• [What to produce]
Print every record below exactly as written.

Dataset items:
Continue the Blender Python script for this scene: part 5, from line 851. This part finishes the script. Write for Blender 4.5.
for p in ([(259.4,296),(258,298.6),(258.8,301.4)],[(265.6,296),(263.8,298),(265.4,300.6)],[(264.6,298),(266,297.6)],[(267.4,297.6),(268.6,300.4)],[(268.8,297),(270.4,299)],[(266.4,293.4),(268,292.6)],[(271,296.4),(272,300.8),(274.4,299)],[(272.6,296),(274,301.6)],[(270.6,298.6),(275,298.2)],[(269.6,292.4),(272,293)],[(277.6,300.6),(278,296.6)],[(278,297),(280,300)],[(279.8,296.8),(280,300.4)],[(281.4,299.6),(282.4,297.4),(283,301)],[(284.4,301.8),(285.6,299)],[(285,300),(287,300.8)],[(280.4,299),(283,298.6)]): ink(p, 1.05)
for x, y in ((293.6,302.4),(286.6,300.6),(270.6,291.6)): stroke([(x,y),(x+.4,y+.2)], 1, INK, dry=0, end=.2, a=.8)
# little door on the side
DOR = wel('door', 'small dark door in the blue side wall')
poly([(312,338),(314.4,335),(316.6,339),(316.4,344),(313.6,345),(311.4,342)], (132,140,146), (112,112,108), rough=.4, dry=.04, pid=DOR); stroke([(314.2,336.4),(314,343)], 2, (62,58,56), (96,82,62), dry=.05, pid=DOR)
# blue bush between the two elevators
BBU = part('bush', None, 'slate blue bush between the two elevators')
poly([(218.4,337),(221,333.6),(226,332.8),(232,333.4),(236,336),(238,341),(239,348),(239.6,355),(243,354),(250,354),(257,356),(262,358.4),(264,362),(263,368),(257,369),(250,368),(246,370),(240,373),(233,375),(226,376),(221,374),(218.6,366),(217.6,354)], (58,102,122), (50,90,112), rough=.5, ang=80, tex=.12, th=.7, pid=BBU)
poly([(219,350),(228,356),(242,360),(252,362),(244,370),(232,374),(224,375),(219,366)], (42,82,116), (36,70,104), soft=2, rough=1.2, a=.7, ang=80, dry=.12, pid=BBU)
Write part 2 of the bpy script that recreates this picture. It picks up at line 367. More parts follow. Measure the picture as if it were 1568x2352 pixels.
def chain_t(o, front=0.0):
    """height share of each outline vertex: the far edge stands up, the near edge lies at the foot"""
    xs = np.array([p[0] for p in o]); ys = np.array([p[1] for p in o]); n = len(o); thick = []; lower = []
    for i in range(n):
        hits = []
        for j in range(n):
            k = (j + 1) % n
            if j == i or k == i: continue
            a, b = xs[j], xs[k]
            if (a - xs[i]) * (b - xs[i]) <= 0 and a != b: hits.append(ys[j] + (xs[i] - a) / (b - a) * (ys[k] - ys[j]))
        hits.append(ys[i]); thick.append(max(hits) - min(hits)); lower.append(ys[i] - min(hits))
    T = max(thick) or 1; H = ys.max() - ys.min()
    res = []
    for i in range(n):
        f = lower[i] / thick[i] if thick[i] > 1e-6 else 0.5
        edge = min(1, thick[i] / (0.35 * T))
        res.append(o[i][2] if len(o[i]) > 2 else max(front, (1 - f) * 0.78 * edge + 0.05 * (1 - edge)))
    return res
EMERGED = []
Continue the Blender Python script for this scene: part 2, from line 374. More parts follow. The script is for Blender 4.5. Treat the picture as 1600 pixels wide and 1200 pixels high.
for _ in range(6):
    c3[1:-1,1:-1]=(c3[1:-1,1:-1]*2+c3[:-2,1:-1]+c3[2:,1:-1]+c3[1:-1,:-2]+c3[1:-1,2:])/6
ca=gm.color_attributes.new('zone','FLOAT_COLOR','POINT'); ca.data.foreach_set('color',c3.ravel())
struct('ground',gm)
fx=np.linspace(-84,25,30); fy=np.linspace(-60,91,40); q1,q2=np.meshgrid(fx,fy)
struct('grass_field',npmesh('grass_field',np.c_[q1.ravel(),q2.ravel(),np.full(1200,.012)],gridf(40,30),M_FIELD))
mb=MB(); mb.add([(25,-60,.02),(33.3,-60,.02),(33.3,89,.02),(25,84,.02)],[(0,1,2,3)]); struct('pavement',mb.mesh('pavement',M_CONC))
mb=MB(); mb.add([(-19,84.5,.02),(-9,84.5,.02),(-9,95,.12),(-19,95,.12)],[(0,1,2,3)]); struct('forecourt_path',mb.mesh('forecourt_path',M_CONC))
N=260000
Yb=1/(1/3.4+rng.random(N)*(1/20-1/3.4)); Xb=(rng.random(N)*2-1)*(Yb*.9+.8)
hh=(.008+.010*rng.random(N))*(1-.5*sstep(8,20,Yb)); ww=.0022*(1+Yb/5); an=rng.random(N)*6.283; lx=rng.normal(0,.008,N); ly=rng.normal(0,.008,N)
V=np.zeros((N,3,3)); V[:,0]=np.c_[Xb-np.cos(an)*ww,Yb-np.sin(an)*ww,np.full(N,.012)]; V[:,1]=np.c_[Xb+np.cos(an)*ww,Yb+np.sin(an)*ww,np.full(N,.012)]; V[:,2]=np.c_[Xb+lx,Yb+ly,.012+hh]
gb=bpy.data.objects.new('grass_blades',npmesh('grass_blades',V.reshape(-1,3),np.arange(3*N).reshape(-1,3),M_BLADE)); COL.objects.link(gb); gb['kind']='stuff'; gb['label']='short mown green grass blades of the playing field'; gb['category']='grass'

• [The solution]
Continue the Blender Python script for this scene: part 5, from line 851. This part finishes the script. Write for Blender 4.5.
for p in ([(259.4,296),(258,298.6),(258.8,301.4)],[(265.6,296),(263.8,298),(265.4,300.6)],[(264.6,298),(266,297.6)],[(267.4,297.6),(268.6,300.4)],[(268.8,297),(270.4,299)],[(266.4,293.4),(268,292.6)],[(271,296.4),(272,300.8),(274.4,299)],[(272.6,296),(274,301.6)],[(270.6,298.6),(275,298.2)],[(269.6,292.4),(272,293)],[(277.6,300.6),(278,296.6)],[(278,297),(280,300)],[(279.8,296.8),(280,300.4)],[(281.4,299.6),(282.4,297.4),(283,301)],[(284.4,301.8),(285.6,299)],[(285,300),(287,300.8)],[(280.4,299),(283,298.6)]): ink(p, 1.05)
for x, y in ((293.6,302.4),(286.6,300.6),(270.6,291.6)): stroke([(x,y),(x+.4,y+.2)], 1, INK, dry=0, end=.2, a=.8)
# little door on the side
DOR = wel('door', 'small dark door in the blue side wall')
poly([(312,338),(314.4,335),(316.6,339),(316.4,344),(313.6,345),(311.4,342)], (132,140,146), (112,112,108), rough=.4, dry=.04, pid=DOR); stroke([(314.2,336.4),(314,343)], 2, (62,58,56), (96,82,62), dry=.05, pid=DOR)
# blue bush between the two elevators
BBU = part('bush', None, 'slate blue bush between the two elevators')
poly([(218.4,337),(221,333.6),(226,332.8),(232,333.4),(236,336),(238,341),(239,348),(239.6,355),(243,354),(250,354),(257,356),(262,358.4),(264,362),(263,368),(257,369),(250,368),(246,370),(240,373),(233,375),(226,376),(221,374),(218.6,366),(217.6,354)], (58,102,122), (50,90,112), rough=.5, ang=80, tex=.12, th=.7, pid=BBU)
poly([(219,350),(228,356),(242,360),(252,362),(244,370),(232,374),(224,375),(219,366)], (42,82,116), (36,70,104), soft=2, rough=1.2, a=.7, ang=80, dry=.12, pid=BBU)
Write part 2 of the bpy script that recreates this picture. It picks up at line 367. More parts follow. Measure the picture as if it were 1568x2352 pixels.
def chain_t(o, front=0.0):
    """height share of each outline vertex: the far edge stands up, the near edge lies at the foot"""
    xs = np.array([p[0] for p in o]); ys = np.array([p[1] for p in o]); n = len(o); thick = []; lower = []
    for i in range(n):
        hits = []
        for j in range(n):
            k = (j + 1) % n
            if j == i or k == i: continue
            a, b = xs[j], xs[k]
            if (a - xs[i]) * (b - xs[i]) <= 0 and a != b: hits.append(ys[j] + (xs[i] - a) / (b - a) * (ys[k] - ys[j]))
        hits.append(ys[i]); thick.append(max(hits) - min(hits)); lower.append(ys[i] - min(hits))
    T = max(thick) or 1; H = ys.max() - ys.min()
    res = []
    for i in range(n):
        f = lower[i] / thick[i] if thick[i] > 1e-6 else 0.5
        edge = min(1, thick[i] / (0.35 * T))
        res.append(o[i][2] if len(o[i]) > 2 else max(front, (1 - f) * 0.78 * edge + 0.05 * (1 - edge)))
    return res
EMERGED = []
Continue the Blender Python script for this scene: part 2, from line 374. More parts follow. The script is for Blender 4.5. Treat the picture as 1600 pixels wide and 1200 pixels high.
for _ in range(6):
    c3[1:-1,1:-1]=(c3[1:-1,1:-1]*2+c3[:-2,1:-1]+c3[2:,1:-1]+c3[1:-1,:-2]+c3[1:-1,2:])/6
ca=gm.color_attributes.new('zone','FLOAT_COLOR','POINT'); ca.data.foreach_set('color',c3.ravel())
struct('ground',gm)
fx=np.linspace(-84,25,30); fy=np.linspace(-60,91,40); q1,q2=np.meshgrid(fx,fy)
struct('grass_field',npmesh('grass_field',np.c_[q1.ravel(),q2.ravel(),np.full(1200,.012)],gridf(40,30),M_FIELD))
mb=MB(); mb.add([(25,-60,.02),(33.3,-60,.02),(33.3,89,.02),(25,84,.02)],[(0,1,2,3)]); struct('pavement',mb.mesh('pavement',M_CONC))
mb=MB(); mb.add([(-19,84.5,.02),(-9,84.5,.02),(-9,95,.12),(-19,95,.12)],[(0,1,2,3)]); struct('forecourt_path',mb.mesh('forecourt_path',M_CONC))
N=260000
Yb=1/(1/3.4+rng.random(N)*(1/20-1/3.4)); Xb=(rng.random(N)*2-1)*(Yb*.9+.8)
hh=(.008+.010*rng.random(N))*(1-.5*sstep(8,20,Yb)); ww=.0022*(1+Yb/5); an=rng.random(N)*6.283; lx=rng.normal(0,.008,N); ly=rng.normal(0,.008,N)
V=np.zeros((N,3,3)); V[:,0]=np.c_[Xb-np.cos(an)*ww,Yb-np.sin(an)*ww,np.full(N,.012)]; V[:,1]=np.c_[Xb+np.cos(an)*ww,Yb+np.sin(an)*ww,np.full(N,.012)]; V[:,2]=np.c_[Xb+lx,Yb+ly,.012+hh]
gb=bpy.data.objects.new('grass_blades',npmesh('grass_blades',V.reshape(-1,3),np.arange(3*N).reshape(-1,3),M_BLADE)); COL.objects.link(gb); gb['kind']='stuff'; gb['label']='short mown green grass blades of the playing field'; gb['category']='grass'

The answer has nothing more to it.